- DATA EXTRACT -
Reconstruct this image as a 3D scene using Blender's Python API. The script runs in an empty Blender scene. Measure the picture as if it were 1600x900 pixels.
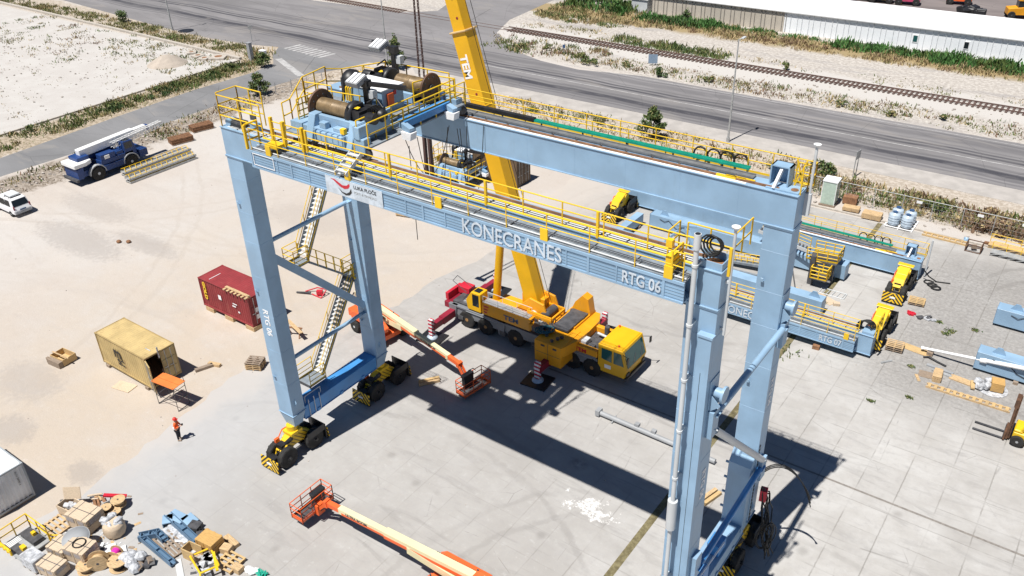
import bpy, math, random
import numpy as np
from mathutils import Vector, Matrix
PI = math.pi
SC = bpy.context.scene
COL = SC.collection

# ------------------------------------------------------------------ camera
cam_data = bpy.data.cameras.new('camera')
cam_data.sensor_width = 36.0
cam_data.lens = 30.6
cam_data.clip_start = 0.5
cam_data.clip_end = 4000
cam = bpy.data.objects.new('camera', cam_data)
COL.objects.link(cam)
CAM_POS = (37.224, -25.473, 37.238)
CAM_YAW, CAM_PITCH, CAM_ROLL = math.radians(126.65), math.radians(30.99), math.radians(-1.74)
_f = Vector((math.cos(CAM_PITCH)*math.cos(CAM_YAW), math.cos(CAM_PITCH)*math.sin(CAM_YAW), -math.sin(CAM_PITCH)))
_r = _f.cross(Vector((0, 0, 1))).normalized()
_u = _r.cross(_f)
_r2 = _r*math.cos(CAM_ROLL) + _u*math.sin(CAM_ROLL)
_u2 = -_r*math.sin(CAM_ROLL) + _u*math.cos(CAM_ROLL)
cam.matrix_world = Matrix(((_r2.x, _u2.x, -_f.x, CAM_POS[0]), (_r2.y, _u2.y, -_f.y, CAM_POS[1]),
                           (_r2.z, _u2.z, -_f.z, CAM_POS[2]), (0, 0, 0, 1)))
SC.camera = cam

# ------------------------------------------------------------------ world, sun, exposure
SUN_EL = math.radians(66.2)
SUN_DIR = Vector((-0.166, -0.986, 0)).normalized()          # horizontal direction TOWARDS the sun
world = bpy.data.worlds.new('World')
SC.world = world
world.use_nodes = True
wn = world.node_tree
wn.nodes.clear()
wo = wn.nodes.new('ShaderNodeOutputWorld')
wb = wn.nodes.new('ShaderNodeBackground')
sky = wn.nodes.new('ShaderNodeTexSky')
sky.sky_type = 'NISHITA'
sky.sun_disc = False
sky.sun_elevation = SUN_EL
sky.sun_rotation = math.atan2(SUN_DIR.x, SUN_DIR.y)
sky.altitude = 3000
sky.air_density = 1.0
sky.dust_density = 0.0
sky.ozone_density = 4.0
wb.inputs['Strength'].default_value = 0.05
wn.links.new(sky.outputs[0], wb.inputs[0])
wn.links.new(wb.outputs[0], wo.inputs[0])
sun_data = bpy.data.lights.new('sun', 'SUN')
sun_data.energy = 5.0
sun_data.angle = math.radians(0.5)
sun_data.color = (1.0, 0.965, 0.91)
sun = bpy.data.objects.new('sun', sun_data)
COL.objects.link(sun)
to_sun = Vector((SUN_DIR.x*math.cos(SUN_EL), SUN_DIR.y*math.cos(SUN_EL), math.sin(SUN_EL)))
sun.rotation_euler = to_sun.to_track_quat('Z', 'Y').to_euler()
sun.location = (0, 0, 80)
SC.view_settings.view_transform = 'Standard'
SC.view_settings.look = 'None'
SC.view_settings.exposure = 0.38
SC.view_settings.gamma = 1.0
SC.view_settings.use_curve_mapping = False

# ------------------------------------------------------------------ helpers: materials
class NT:
    """tiny node builder"""
    def __init__(s, name):
        s.m = bpy.data.materials.new(name)
        s.m.use_nodes = True
        s.t = s.m.node_tree
        s.b = s.t.nodes['Principled BSDF']
        s.tc = s.t.nodes.new('ShaderNodeTexCoord')
        s.co = s.tc.outputs['Object']
    def n(s, typ, **kw):
        nd = s.t.nodes.new(typ)
        for k, v in kw.items(): setattr(nd, k, v)
        return nd
    def l(s, a, b): s.t.links.new(a, b)
    def put(s, sock, v):
        if hasattr(v, 'links'): s.l(v, sock)
        elif isinstance(v, (tuple, list)) and len(v) == 3 and sock.type == 'RGBA': sock.default_value = (*v, 1)
        else: sock.default_value = v
    def math(s, op, a, b=0.0, clamp=False):
        nd = s.n('ShaderNodeMath', operation=op, use_clamp=clamp)
        s.put(nd.inputs[0], a); s.put(nd.inputs[1], b)
        return nd.outputs[0]
    def mix(s, f, a, b, typ='MIX'):
        nd = s.n('ShaderNodeMix', data_type='RGBA', blend_type=typ)
        s.put(nd.inputs[0], f); s.put(nd.inputs[6], a); s.put(nd.inputs[7], b)
        return nd.outputs[2]
    def noise(s, scale, detail=3, rough=0.55, vec=None, dist=0.0):
        nd = s.n('ShaderNodeTexNoise')
        nd.inputs['Scale'].default_value = scale; nd.inputs['Detail'].default_value = detail
        nd.inputs['Roughness'].default_value = rough; nd.inputs['Distortion'].default_value = dist
        s.l(vec if vec is not None else s.co, nd.inputs['Vector'])
        return nd.outputs[0]
    def voro(s, scale, feature='F1', vec=None):
        nd = s.n('ShaderNodeTexVoronoi', feature=feature)
        nd.inputs['Scale'].default_value = scale
        s.l(vec if vec is not None else s.co, nd.inputs['Vector'])
        return nd.outputs[0]
    def ramp(s, v, a, b, lo=0.0, hi=1.0):
        nd = s.n('ShaderNodeMapRange', interpolation_type='SMOOTHSTEP')
        s.put(nd.inputs[0], v)
        for i, x in zip((1, 2, 3, 4), (a, b, lo, hi)): s.put(nd.inputs[i], x)
        return nd.outputs[0]
    def xyz(s, vec=None):
        nd = s.n('ShaderNodeSeparateXYZ'); s.l(vec if vec is not None else s.co, nd.inputs[0])
        return nd.outputs
    def scaled(s, v):
        nd = s.n('ShaderNodeMapping'); nd.inputs['Scale'].default_value = v; s.l(s.co, nd.inputs[0])
        return nd.outputs[0]
    def band(s, v, a, b, w):
        """1 between a and b with soft edges w"""
        return s.math('MULTIPLY', s.ramp(v, a-w, a+w), s.ramp(v, b-w, b+w, 1.0, 0.0))
    def out(s, col, rough=0.6, metal=0.0, bump=None, bs=0.2, spec=None, bd=0.02):
        s.put(s.b.inputs['Base Color'], col); s.put(s.b.inputs['Roughness'], rough)
        s.b.inputs['Metallic'].default_value = metal
        if spec is not None: s.b.inputs['Specular IOR Level'].default_value = spec
        if bump is not None:
            nd = s.n('ShaderNodeBump'); nd.inputs['Strength'].default_value = bs; nd.inputs['Distance'].default_value = bd
            s.l(bump, nd.inputs['Height']); s.l(nd.outputs[0], s.b.inputs['Normal'])
        return s.m

def paint(name, c, rough=0.42, var=0.12, dirt=0.25, dirtc=(0.16, 0.13, 0.10), metal=0.0, scale=1.0):
    k = NT(name)
    a = k.noise(0.55*scale, 4); st = k.noise(2.2*scale, 5, 0.65, k.scaled((1, 1, 0.18)))
    f = k.noise(14*scale, 3)
    c1 = k.mix(k.ramp(a, 0.35, 0.7), tuple(x*(1-var) for x in c), tuple(min(1, x*(1+var)) for x in c))
    c2 = k.mix(k.math('MULTIPLY', k.ramp(st, 0.55, 0.85), dirt), c1, dirtc)
    c3 = k.mix(k.math('MULTIPLY', k.ramp(f, 0.66, 0.8), dirt*0.8), c2, dirtc)
    return k.out(c3, k.ramp(a, 0.2, 0.8, rough-0.08, rough+0.12), metal, f, 0.05)

def plain(name, c, rough=0.7, var=0.2, metal=0.0, scale=3.0, bs=0.1):
    k = NT(name)
    a = k.noise(scale, 4)
    return k.out(k.mix(k.ramp(a, 0.3, 0.72), tuple(x*(1-var) for x in c), tuple(min(1, x*(1+var)) for x in c)), rough, metal, a, bs)

def stripes(name, c1, c2, freq, ax=(1, 0, 1), rough=0.5, duty=0.5):
    k = NT(name); x = k.xyz()
    s = None
    for i in range(3):
        if ax[i]:
            t = k.math('MULTIPLY', x[i], ax[i]); s = t if s is None else k.math('ADD', s, t)
    fr = k.math('FRACT', k.math('MULTIPLY', s, freq))
    m = k.math('GREATER_THAN', fr, duty)
    n = k.noise(5, 4)
    col = k.mix(m, c1, c2)
    return k.out(k.mix(k.math('MULTIPLY', k.ramp(n, 0.55, 0.75), 0.4), col, (0.12, 0.10, 0.08)), rough)

def wood(name, c, var=0.25, scale=1.0):
    k = NT(name)
    g = k.noise(3*scale, 5, 0.6, k.scaled((1.2, 7, 7)))
    b = k.noise(1.3*scale, 2)
    col = k.mix(k.ramp(g, 0.3, 0.7), tuple(x*(1-var) for x in c), tuple(min(1, x*(1+var)) for x in c))
    col = k.mix(k.math('MULTIPLY', k.ramp(b, 0.5, 0.75), 0.3), col, (0.25, 0.19, 0.13))
    return k.out(col, 0.8, 0, g, 0.2)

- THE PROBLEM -
Your task is to reproduce exactly the lines from the start of the data above through the line containing "COL = SC.collection", leaving every picture out.

- TASK ANSWER -
Reconstruct this image as a 3D scene using Blender's Python API. The script runs in an empty Blender scene. Measure the picture as if it were 1600x900 pixels.
import bpy, math, random
import numpy as np
from mathutils import Vector, Matrix
PI = math.pi
SC = bpy.context.scene
COL = SC.collection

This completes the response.